Déjà publiée dans Bifrost en 2001, la seconde nouvelle de cette intégrale, Solip : système (1989), constitue la seule vraie suite de Câblé +. On y retrouve l'un des personnages du roman, Reno, la personnalité numérique qui a été projetée dans le corps de Roon, l'un des chefs des orbitaux, pour essayer de combattre ceux-ci de l'intérieur. Mais Roon est un dingue sadique : dans quelle mesure Reno va-t-il pouvoir s'acclimater et ne risque-t-il pas d'être contaminé ? Une belle mais très noire réflexion sur l'identité.
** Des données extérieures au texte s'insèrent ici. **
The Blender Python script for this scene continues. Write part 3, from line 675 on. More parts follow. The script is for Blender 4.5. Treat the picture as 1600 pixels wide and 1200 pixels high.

Enfin, Le Souffle du cyclone (1987), est une fausse suite. En effet, dans un commentaire à la précédente nouvelle, l'auteur explique comment son éditeur l'a cyniquement convaincu de modifier quelques détails insignifiants de son nouveau roman, sous prétexte que « les suites se vendent mieux ». L'histoire se situe donc environ un siècle plus tard. Quand Steward se réveille, il se découvre être le clone d'un soldat mort sur la planète Sheol. Faute d'enregistrement récent de l'original, sa mémoire a un trou de quinze ans et il doit réapprendre qu'entre-temps l'homme a découvert des planètes pleines d'artefacts extraterrestres, que les « policorpos » se sont alors lancées dans une guerre à outrance pour en prendre possession, que les Puissances — les extraterrestres qu'on croyait disparus — sont revenues, etc. Mais Steward veut avant tout savoir ce qui s'est passé sur Sheol et dans quelles conditions il est mort, ce qui va le mener bien plus loin que prévu... Plus ambitieux que Câblé +, ce second roman est aussi un peu plus fouillis, mais l'aventure et le suspense lié au procédé classique du héros amnésique emportent facilement l'adhésion du lecteur. En fin de compte, et bien qu'essentiellement composé de rééditions, ce fort volume sera, pour ceux qui ne connaissent pas déjà ce cycle, une excellente occasion de découvrir tout un pan du cyberpunk et du talent de Walter Jon Williams — dont mon roman préféré demeure toutefois Sept jours pour expier (cf. critique in Galaxies n°24).